Does anyone read a blog?
And what do they (if they do) want to read about?
 
  For several years I have been reluctant to write a blog, mainly because I don't like the word "blog". It sits in my stomach like the roley-poley pudding and cold clumpy custard we sometimes were served at the school canteen.
But, I have taken the plunge and opened my farm to the public through my website so now I will try to learn to swim in the Blog world.

 The only thing I know a lot about is what I do every day so I presume that is a shark free area to begin.

 For the last 4 years I have been living in this remote village in central Sweden.
My days turn around the daily management of my 70 acre farm and the forests around it.

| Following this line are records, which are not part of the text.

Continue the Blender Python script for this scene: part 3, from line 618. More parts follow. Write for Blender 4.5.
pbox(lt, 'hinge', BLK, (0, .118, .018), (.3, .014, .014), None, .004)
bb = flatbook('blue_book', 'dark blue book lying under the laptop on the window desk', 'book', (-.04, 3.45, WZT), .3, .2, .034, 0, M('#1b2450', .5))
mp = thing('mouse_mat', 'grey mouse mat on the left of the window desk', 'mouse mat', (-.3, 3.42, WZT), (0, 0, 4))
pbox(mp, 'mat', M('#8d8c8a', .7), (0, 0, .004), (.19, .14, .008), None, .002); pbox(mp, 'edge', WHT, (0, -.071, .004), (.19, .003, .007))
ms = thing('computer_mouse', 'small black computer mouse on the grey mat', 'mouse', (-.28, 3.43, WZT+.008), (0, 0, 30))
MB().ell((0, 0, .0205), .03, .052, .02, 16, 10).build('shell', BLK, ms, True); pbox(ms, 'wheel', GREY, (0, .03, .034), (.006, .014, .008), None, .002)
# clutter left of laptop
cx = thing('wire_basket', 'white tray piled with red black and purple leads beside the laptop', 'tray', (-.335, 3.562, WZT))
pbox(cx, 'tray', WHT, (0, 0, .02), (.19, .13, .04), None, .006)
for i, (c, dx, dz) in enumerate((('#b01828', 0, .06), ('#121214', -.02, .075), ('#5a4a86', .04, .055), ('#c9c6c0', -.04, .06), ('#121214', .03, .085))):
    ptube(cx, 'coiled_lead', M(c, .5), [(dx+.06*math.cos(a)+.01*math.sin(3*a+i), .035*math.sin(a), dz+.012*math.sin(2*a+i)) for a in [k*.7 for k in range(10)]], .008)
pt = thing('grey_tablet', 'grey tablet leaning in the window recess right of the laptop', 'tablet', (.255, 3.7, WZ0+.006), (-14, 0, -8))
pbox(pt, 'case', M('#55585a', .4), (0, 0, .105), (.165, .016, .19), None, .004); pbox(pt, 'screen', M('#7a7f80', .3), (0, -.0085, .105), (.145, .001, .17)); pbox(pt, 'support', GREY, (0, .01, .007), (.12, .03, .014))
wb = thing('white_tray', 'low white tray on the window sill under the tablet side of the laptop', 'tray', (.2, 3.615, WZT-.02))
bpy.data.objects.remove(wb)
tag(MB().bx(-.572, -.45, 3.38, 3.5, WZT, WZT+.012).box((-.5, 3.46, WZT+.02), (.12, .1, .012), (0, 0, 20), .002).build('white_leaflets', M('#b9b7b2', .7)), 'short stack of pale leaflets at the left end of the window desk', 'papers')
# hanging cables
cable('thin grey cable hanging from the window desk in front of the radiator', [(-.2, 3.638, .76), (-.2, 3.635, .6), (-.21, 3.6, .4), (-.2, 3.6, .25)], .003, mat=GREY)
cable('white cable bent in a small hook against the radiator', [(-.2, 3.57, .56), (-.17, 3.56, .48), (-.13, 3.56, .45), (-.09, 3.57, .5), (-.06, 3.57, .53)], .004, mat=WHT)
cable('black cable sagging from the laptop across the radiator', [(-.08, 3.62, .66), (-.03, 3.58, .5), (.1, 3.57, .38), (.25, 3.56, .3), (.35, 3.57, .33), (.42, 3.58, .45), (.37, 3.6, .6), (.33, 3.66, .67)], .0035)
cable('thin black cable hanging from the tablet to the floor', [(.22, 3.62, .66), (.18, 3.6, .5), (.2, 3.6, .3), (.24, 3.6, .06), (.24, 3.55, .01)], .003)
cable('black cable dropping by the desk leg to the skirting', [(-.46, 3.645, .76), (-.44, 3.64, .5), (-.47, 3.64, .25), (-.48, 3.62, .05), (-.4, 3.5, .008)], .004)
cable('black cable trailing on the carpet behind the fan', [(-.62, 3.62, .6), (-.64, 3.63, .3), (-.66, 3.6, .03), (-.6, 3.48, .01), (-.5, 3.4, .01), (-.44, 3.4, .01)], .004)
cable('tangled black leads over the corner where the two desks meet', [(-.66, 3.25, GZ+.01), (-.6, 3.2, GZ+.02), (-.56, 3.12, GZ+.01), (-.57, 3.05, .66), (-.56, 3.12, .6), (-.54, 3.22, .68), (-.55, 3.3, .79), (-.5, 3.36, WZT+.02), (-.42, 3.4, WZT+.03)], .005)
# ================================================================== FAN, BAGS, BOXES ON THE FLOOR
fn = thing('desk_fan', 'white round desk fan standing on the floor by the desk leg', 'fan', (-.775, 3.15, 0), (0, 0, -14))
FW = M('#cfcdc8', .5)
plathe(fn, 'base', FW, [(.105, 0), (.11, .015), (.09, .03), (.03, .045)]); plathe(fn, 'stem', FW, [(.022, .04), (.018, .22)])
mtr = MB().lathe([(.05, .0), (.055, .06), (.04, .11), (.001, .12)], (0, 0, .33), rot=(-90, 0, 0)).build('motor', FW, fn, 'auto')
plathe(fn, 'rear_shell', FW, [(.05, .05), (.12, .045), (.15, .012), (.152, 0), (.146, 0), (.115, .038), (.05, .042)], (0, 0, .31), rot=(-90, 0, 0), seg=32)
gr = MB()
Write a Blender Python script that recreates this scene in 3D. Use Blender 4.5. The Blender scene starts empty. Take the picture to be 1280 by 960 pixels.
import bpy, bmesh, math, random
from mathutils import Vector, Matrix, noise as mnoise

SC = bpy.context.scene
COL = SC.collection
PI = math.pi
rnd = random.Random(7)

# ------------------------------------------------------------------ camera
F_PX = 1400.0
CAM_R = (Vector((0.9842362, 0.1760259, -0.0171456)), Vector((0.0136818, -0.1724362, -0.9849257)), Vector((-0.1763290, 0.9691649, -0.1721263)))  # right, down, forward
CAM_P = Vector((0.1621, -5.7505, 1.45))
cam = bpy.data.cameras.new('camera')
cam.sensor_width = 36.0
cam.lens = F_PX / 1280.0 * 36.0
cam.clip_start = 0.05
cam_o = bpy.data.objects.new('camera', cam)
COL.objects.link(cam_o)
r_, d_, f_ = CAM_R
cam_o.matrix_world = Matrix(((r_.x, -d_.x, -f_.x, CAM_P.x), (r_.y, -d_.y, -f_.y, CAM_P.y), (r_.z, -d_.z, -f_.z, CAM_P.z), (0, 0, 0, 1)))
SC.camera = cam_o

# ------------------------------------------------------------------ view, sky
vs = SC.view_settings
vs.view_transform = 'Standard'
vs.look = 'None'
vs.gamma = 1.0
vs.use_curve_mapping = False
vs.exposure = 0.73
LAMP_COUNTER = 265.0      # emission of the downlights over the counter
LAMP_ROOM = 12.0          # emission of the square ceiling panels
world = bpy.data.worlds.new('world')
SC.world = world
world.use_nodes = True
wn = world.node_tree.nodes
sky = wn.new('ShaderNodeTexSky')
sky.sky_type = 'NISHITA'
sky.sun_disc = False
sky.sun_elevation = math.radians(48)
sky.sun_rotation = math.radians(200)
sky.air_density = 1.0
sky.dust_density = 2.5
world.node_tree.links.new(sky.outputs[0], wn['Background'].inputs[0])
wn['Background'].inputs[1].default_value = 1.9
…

We have had a long, warm, gentle autumn this year and I have been making the most of it. As we are only two farmers with animals in the village, I have hundreds of acres of grass at my disposal, far too much for my sheep and horses to eat. When the grass is not eaten shrubs begin to grow. 95% of the fields were abandoned when I moved here. Longbacken itself had not been grazed for 50 years, but luckily the pastures had been rented out for hay making. On other farms shrubs have engulfed the grassland, in the worst areas trees are growing on land which was once  used for vegetables and grain.
 
  A hundred or more sheep eat a lot of grass and on fields that have not been grazed, this grass is very sparse and of poor quality. Imagine, if you have a pot plant which is rangly and just growing upwards as one long shoot. To make it bush out and become more vigorous you nip out the center.

My sheep are nipper outers! They nip down the grass, add manure in the form of their dropping and thereby inprove the pasture. They are ,in fact nipper outers in more than one way. They are very inclined to nip out of the fence I have put them in if they think the grass is greener on the other side.